start Stored data
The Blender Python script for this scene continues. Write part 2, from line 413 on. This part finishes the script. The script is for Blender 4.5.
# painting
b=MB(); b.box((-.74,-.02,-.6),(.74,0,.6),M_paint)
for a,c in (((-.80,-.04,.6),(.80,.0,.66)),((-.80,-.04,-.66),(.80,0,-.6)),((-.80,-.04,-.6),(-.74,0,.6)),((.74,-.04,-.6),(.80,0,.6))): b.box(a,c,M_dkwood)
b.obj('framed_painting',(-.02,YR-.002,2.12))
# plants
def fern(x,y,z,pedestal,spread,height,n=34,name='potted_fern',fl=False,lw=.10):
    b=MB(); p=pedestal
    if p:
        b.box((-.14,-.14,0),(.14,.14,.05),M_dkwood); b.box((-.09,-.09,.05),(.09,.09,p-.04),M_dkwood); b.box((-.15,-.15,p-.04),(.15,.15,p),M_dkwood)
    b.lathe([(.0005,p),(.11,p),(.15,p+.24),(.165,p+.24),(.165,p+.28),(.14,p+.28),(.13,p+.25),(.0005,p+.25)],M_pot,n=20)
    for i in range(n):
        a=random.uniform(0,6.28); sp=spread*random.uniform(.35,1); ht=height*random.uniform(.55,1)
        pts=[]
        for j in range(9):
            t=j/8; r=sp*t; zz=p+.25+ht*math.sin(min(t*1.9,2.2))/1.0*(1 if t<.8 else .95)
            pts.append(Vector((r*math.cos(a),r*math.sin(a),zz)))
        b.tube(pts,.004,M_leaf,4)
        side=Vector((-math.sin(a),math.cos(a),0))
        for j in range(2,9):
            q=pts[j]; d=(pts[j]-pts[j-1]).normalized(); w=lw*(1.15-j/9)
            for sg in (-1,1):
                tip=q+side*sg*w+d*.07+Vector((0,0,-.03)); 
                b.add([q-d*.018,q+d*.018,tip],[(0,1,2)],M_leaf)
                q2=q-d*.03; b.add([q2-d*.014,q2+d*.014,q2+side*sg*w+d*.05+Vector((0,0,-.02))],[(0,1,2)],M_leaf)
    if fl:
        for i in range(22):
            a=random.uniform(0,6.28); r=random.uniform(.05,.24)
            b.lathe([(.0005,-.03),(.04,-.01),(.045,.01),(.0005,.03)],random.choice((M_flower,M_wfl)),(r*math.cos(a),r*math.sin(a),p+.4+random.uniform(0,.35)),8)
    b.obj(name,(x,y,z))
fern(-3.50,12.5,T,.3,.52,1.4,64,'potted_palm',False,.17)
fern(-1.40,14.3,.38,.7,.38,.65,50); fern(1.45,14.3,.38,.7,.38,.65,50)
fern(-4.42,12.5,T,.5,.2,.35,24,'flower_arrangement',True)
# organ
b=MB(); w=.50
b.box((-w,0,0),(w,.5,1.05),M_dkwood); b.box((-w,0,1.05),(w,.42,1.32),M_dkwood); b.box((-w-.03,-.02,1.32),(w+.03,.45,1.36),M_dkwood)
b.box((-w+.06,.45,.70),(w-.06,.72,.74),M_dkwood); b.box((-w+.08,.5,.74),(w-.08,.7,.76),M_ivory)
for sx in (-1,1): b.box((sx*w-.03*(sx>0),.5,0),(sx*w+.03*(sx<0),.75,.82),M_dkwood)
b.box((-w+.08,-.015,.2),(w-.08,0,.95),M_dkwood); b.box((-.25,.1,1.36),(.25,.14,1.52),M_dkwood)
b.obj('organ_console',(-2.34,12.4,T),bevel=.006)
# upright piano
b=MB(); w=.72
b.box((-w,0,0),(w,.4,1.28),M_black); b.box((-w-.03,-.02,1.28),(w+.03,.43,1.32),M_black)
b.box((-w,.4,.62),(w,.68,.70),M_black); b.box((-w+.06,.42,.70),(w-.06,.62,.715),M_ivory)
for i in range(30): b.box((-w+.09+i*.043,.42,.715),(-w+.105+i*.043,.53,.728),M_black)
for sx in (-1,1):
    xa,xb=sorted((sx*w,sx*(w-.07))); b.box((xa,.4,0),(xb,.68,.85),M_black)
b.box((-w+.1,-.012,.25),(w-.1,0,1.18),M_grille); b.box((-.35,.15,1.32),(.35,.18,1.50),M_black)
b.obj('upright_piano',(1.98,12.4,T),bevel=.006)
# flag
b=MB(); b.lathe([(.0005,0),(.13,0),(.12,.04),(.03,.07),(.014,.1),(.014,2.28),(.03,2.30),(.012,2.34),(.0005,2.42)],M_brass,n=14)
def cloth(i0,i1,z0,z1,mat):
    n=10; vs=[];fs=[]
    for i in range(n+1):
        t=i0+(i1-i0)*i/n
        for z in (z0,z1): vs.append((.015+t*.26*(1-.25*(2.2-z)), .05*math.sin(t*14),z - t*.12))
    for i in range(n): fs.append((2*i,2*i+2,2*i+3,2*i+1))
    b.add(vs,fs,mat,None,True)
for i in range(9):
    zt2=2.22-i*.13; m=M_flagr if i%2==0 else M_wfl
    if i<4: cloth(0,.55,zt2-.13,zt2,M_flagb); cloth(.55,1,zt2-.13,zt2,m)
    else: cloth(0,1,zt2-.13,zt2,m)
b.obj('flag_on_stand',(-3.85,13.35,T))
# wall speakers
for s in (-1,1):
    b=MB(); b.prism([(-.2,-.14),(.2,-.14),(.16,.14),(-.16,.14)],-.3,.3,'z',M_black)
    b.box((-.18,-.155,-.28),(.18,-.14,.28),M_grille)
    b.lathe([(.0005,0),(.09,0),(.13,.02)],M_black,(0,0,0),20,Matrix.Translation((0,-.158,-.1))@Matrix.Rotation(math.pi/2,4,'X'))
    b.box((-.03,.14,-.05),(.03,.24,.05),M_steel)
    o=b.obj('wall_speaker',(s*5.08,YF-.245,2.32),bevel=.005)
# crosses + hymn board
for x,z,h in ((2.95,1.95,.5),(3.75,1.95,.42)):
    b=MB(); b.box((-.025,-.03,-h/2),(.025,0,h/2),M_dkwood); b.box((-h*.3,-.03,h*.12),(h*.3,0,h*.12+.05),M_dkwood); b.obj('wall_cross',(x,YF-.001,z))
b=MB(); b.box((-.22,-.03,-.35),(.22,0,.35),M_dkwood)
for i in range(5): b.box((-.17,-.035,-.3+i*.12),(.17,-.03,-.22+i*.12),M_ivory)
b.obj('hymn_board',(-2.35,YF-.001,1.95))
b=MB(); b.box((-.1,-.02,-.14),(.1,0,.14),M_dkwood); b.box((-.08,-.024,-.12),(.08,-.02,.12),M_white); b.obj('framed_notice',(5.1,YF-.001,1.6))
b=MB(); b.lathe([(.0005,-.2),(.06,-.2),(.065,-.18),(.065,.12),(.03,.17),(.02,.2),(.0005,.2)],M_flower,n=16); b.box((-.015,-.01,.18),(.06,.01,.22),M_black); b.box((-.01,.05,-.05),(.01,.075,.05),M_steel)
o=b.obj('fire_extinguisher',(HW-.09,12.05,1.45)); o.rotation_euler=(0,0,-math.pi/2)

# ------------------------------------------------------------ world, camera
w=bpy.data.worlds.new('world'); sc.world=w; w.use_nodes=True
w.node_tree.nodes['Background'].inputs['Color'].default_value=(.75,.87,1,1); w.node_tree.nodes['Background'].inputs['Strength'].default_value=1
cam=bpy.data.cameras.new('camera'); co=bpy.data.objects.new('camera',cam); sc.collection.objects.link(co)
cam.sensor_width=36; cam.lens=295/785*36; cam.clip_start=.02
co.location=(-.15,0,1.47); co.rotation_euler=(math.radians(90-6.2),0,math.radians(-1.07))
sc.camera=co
end Stored data
Given exercise: Make an exact copy of the data above.

Expected answer:
The Blender Python script for this scene continues. Write part 2, from line 413 on. This part finishes the script. The script is for Blender 4.5.
# painting
b=MB(); b.box((-.74,-.02,-.6),(.74,0,.6),M_paint)
for a,c in (((-.80,-.04,.6),(.80,.0,.66)),((-.80,-.04,-.66),(.80,0,-.6)),((-.80,-.04,-.6),(-.74,0,.6)),((.74,-.04,-.6),(.80,0,.6))): b.box(a,c,M_dkwood)
b.obj('framed_painting',(-.02,YR-.002,2.12))
# plants
def fern(x,y,z,pedestal,spread,height,n=34,name='potted_fern',fl=False,lw=.10):
    b=MB(); p=pedestal
    if p:
        b.box((-.14,-.14,0),(.14,.14,.05),M_dkwood); b.box((-.09,-.09,.05),(.09,.09,p-.04),M_dkwood); b.box((-.15,-.15,p-.04),(.15,.15,p),M_dkwood)
    b.lathe([(.0005,p),(.11,p),(.15,p+.24),(.165,p+.24),(.165,p+.28),(.14,p+.28),(.13,p+.25),(.0005,p+.25)],M_pot,n=20)
    for i in range(n):
        a=random.uniform(0,6.28); sp=spread*random.uniform(.35,1); ht=height*random.uniform(.55,1)
        pts=[]
        for j in range(9):
            t=j/8; r=sp*t; zz=p+.25+ht*math.sin(min(t*1.9,2.2))/1.0*(1 if t<.8 else .95)
            pts.append(Vector((r*math.cos(a),r*math.sin(a),zz)))
        b.tube(pts,.004,M_leaf,4)
        side=Vector((-math.sin(a),math.cos(a),0))
        for j in range(2,9):
            q=pts[j]; d=(pts[j]-pts[j-1]).normalized(); w=lw*(1.15-j/9)
            for sg in (-1,1):
                tip=q+side*sg*w+d*.07+Vector((0,0,-.03)); 
                b.add([q-d*.018,q+d*.018,tip],[(0,1,2)],M_leaf)
                q2=q-d*.03; b.add([q2-d*.014,q2+d*.014,q2+side*sg*w+d*.05+Vector((0,0,-.02))],[(0,1,2)],M_leaf)
    if fl:
        for i in range(22):
            a=random.uniform(0,6.28); r=random.uniform(.05,.24)
            b.lathe([(.0005,-.03),(.04,-.01),(.045,.01),(.0005,.03)],random.choice((M_flower,M_wfl)),(r*math.cos(a),r*math.sin(a),p+.4+random.uniform(0,.35)),8)
    b.obj(name,(x,y,z))
fern(-3.50,12.5,T,.3,.52,1.4,64,'potted_palm',False,.17)
fern(-1.40,14.3,.38,.7,.38,.65,50); fern(1.45,14.3,.38,.7,.38,.65,50)
fern(-4.42,12.5,T,.5,.2,.35,24,'flower_arrangement',True)
# organ
b=MB(); w=.50
b.box((-w,0,0),(w,.5,1.05),M_dkwood); b.box((-w,0,1.05),(w,.42,1.32),M_dkwood); b.box((-w-.03,-.02,1.32),(w+.03,.45,1.36),M_dkwood)
b.box((-w+.06,.45,.70),(w-.06,.72,.74),M_dkwood); b.box((-w+.08,.5,.74),(w-.08,.7,.76),M_ivory)
for sx in (-1,1): b.box((sx*w-.03*(sx>0),.5,0),(sx*w+.03*(sx<0),.75,.82),M_dkwood)
b.box((-w+.08,-.015,.2),(w-.08,0,.95),M_dkwood); b.box((-.25,.1,1.36),(.25,.14,1.52),M_dkwood)
b.obj('organ_console',(-2.34,12.4,T),bevel=.006)
# upright piano
b=MB(); w=.72
b.box((-w,0,0),(w,.4,1.28),M_black); b.box((-w-.03,-.02,1.28),(w+.03,.43,1.32),M_black)
b.box((-w,.4,.62),(w,.68,.70),M_black); b.box((-w+.06,.42,.70),(w-.06,.62,.715),M_ivory)
for i in range(30): b.box((-w+.09+i*.043,.42,.715),(-w+.105+i*.043,.53,.728),M_black)
for sx in (-1,1):
    xa,xb=sorted((sx*w,sx*(w-.07))); b.box((xa,.4,0),(xb,.68,.85),M_black)
b.box((-w+.1,-.012,.25),(w-.1,0,1.18),M_grille); b.box((-.35,.15,1.32),(.35,.18,1.50),M_black)
b.obj('upright_piano',(1.98,12.4,T),bevel=.006)
# flag
b=MB(); b.lathe([(.0005,0),(.13,0),(.12,.04),(.03,.07),(.014,.1),(.014,2.28),(.03,2.30),(.012,2.34),(.0005,2.42)],M_brass,n=14)
def cloth(i0,i1,z0,z1,mat):
    n=10; vs=[];fs=[]
    for i in range(n+1):
        t=i0+(i1-i0)*i/n
        for z in (z0,z1): vs.append((.015+t*.26*(1-.25*(2.2-z)), .05*math.sin(t*14),z - t*.12))
    for i in range(n): fs.append((2*i,2*i+2,2*i+3,2*i+1))
    b.add(vs,fs,mat,None,True)
for i in range(9):
    zt2=2.22-i*.13; m=M_flagr if i%2==0 else M_wfl
    if i<4: cloth(0,.55,zt2-.13,zt2,M_flagb); cloth(.55,1,zt2-.13,zt2,m)
    else: cloth(0,1,zt2-.13,zt2,m)
b.obj('flag_on_stand',(-3.85,13.35,T))
# wall speakers
for s in (-1,1):
    b=MB(); b.prism([(-.2,-.14),(.2,-.14),(.16,.14),(-.16,.14)],-.3,.3,'z',M_black)
    b.box((-.18,-.155,-.28),(.18,-.14,.28),M_grille)
    b.lathe([(.0005,0),(.09,0),(.13,.02)],M_black,(0,0,0),20,Matrix.Translation((0,-.158,-.1))@Matrix.Rotation(math.pi/2,4,'X'))
    b.box((-.03,.14,-.05),(.03,.24,.05),M_steel)
    o=b.obj('wall_speaker',(s*5.08,YF-.245,2.32),bevel=.005)
# crosses + hymn board
for x,z,h in ((2.95,1.95,.5),(3.75,1.95,.42)):
    b=MB(); b.box((-.025,-.03,-h/2),(.025,0,h/2),M_dkwood); b.box((-h*.3,-.03,h*.12),(h*.3,0,h*.12+.05),M_dkwood); b.obj('wall_cross',(x,YF-.001,z))
b=MB(); b.box((-.22,-.03,-.35),(.22,0,.35),M_dkwood)
for i in range(5): b.box((-.17,-.035,-.3+i*.12),(.17,-.03,-.22+i*.12),M_ivory)
b.obj('hymn_board',(-2.35,YF-.001,1.95))
b=MB(); b.box((-.1,-.02,-.14),(.1,0,.14),M_dkwood); b.box((-.08,-.024,-.12),(.08,-.02,.12),M_white); b.obj('framed_notice',(5.1,YF-.001,1.6))
b=MB(); b.lathe([(.0005,-.2),(.06,-.2),(.065,-.18),(.065,.12),(.03,.17),(.02,.2),(.0005,.2)],M_flower,n=16); b.box((-.015,-.01,.18),(.06,.01,.22),M_black); b.box((-.01,.05,-.05),(.01,.075,.05),M_steel)
o=b.obj('fire_extinguisher',(HW-.09,12.05,1.45)); o.rotation_euler=(0,0,-math.pi/2)

# ------------------------------------------------------------ world, camera
w=bpy.data.worlds.new('world'); sc.world=w; w.use_nodes=True
w.node_tree.nodes['Background'].inputs['Color'].default_value=(.75,.87,1,1); w.node_tree.nodes['Background'].inputs['Strength'].default_value=1
cam=bpy.data.cameras.new('camera'); co=bpy.data.objects.new('camera',cam); sc.collection.objects.link(co)
cam.sensor_width=36; cam.lens=295/785*36; cam.clip_start=.02
co.location=(-.15,0,1.47); co.rotation_euler=(math.radians(90-6.2),0,math.radians(-1.07))
sc.camera=co